Avant, en cas de contrôle d’un citoyen, à l’issue duquel il s’avère que ce dernier a des contraventions non payées, la maréchaussée le plaçait en état d’arrestation et le conduisait à la ville où le mandat d’amener a été délivré. Mais ça, c’était avant… Aujourd’hui, après le tollé soulevé dans les réseaux sociaux et dans les médias, les autorités publiques (ministère de la Justice, parquet général, police et gendarmerie) ont convenu d’une nouvelle démarche.

Hier. Un citoyen est flashé par un radar à Casablanca. Un PV d’infraction est dressé et lui est envoyé. Il l’ignore. Quelques temps après, il est contrôlé « positif » à Marrakech. Les agents de Marrakech l’arrêtent séance tenante, puis attendent que leurs collègues de Casablanca aillent à Marrakech pour ramener la personne en question (menottes aux poings, ou non, cela dépend de l’humeur des agents) jusqu’à Casablanca.

Cela coûte beaucoup à l’Etat. Les frais de convoiement, et la responsabilité d’ôter sa liberté à un citoyen somme toute honnête.

Aujourd’hui. Après plusieurs réunions et une très forte dose de bonne volonté, les autorités publiques ont décidé de ne plus arrêter les gens.
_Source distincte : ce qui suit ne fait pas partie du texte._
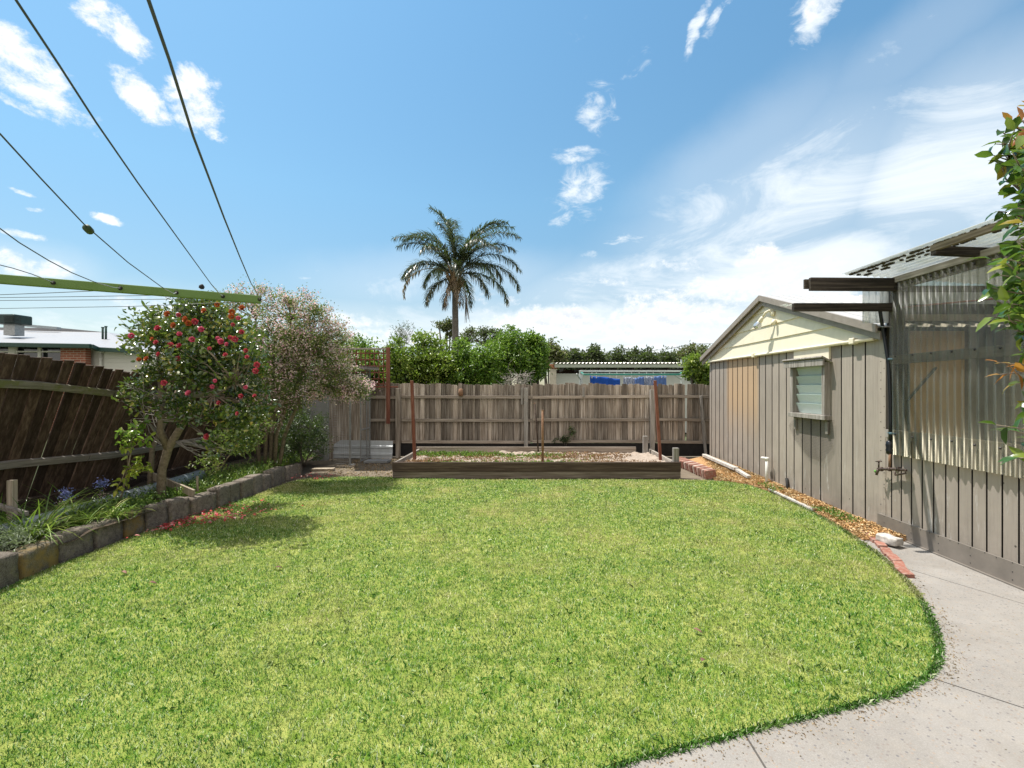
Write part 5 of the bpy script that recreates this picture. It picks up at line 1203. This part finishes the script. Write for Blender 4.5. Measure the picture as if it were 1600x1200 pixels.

Les agents conduiront la personne contrôlée « positive » au commissariat le plus proche, et une fois le montant dû à l’Etat fixé, la personne en question paie, et retrouve sa liberté. Et la même procédure sera appliquée aux points frontières, dans les hôtels…

C’est très bien, incontestablement, mais plusieurs remarques demeurent.

 1/ A l’hôtel, à la frontière ou en cas de contrôle inopiné, le citoyen est quand même arrêté, avant de payer. Il faudra alors plusieurs inconnues pour qu’il sorte : que le système informatique fonctionne bien, que l’humeur des agents soit « favorable », que le citoyen ait l’argent sur lui, que la possibilité de payer par carte ou par chèque soit vraiment offerte au contrevenant penaud, entre les mains de la police ou de la gendarmerie…

2/ Le ministère dit qu’il faut qu’il y ait jugement. Comment le vérifier ? Au commissariat, vous êtes là, privé de liberté, et on vous demande de régler une (des) infraction(s). Ou vous le faites, ou vous demandez un jugement. Dans le...

dernier cas, l’agent serait en droit de vous répondre qu’il ne l’a pas, que vous avez bien évidemment droit de l’exiger, et qu’en attendant de disposer de la copie du jugement, ou non, vous restez l’hôte du commissariat…

3/ L’Etat arrête les gens pour non-paiement d’infractions routières. Soit. Mais pourquoi ne les arrête-t-il que pour cela ? Volonté de faire respecter la loi, d’une manière alors très sélective, ou « besoin de faire du chiffre » ?

4/ Un citoyen lambda attend des règlements de l’Etat. Il est flashé, puis arrêté, mais il n’a pas d’argent, puisqu’il attend l’argent que doit lui verser un service public quelconque. L’Etat détient le pouvoir de la violence légitime, en l’occurrence retirer sa liberté à un citoyen, mais ce dernier n’aura alors droit qu’à la possibilité de la douleur, voire de la colère, légitime…

5/ Comment les agents de la circulation pourront-ils contrôler « le compte » d’un citoyen ? Disposeront-ils de terminaux dédiés ? Passeront-ils tout citoyen interpellé au contrôle et au « pointage » (vérification de son numéro de carte d’identité » ? L’Etat ne deviendrait-il pas simplement, policier ?

6/ Le Code de la route précise en son article 99 que si le dépassement de la vitesse autorisée n'excède pas 20 à 30 km/h, deux points sont retirés du permis. Mais en consultant son compte sur l'application "infractions", on constate que ce n'est pas le cas. Soit la plateforme ne fonctionne pas, soit la loi n'est pas appliquée. Oui ou non, les deux points sont-ils retirés en cas de "petit" dépassement de la vitesse autorisée ? Certaines mauvaises langues disent que non, car sinon, des milliers d'automobilistes n'auront plus de permis, ne conduiront plus, ne commettront plus de "petits" dépassements, et ne paieront plus de "petites" amendes de 300 DH... Selon cette version, l'Etat est aux petits soins pour ses "clients"...

Ça, c’est pour le négatif… Mais pour rester résolument positif, constatons que l’Etat se soucie du bien-être et des droits de ses citoyens, comme le prouve la prompte réaction du procureur général Mhamed Abdennabaoui, qui avait envoyé une circulaire à « ses » procureurs, leur enjoignant de respecter les procédures pénales, et comme le prouve également l’activisme du ministre de la Justice Mohamed Aujjar qui a mis au point la solution indiquée plus haut.

Le Maroc est un Etat de droit, nous dit-on… Cela se confirme sur le plan du principe, mais il reste très certainement des efforts à consentir pour affirmer cet Etat de droit dans tous ses détails pratiques et quotidiens.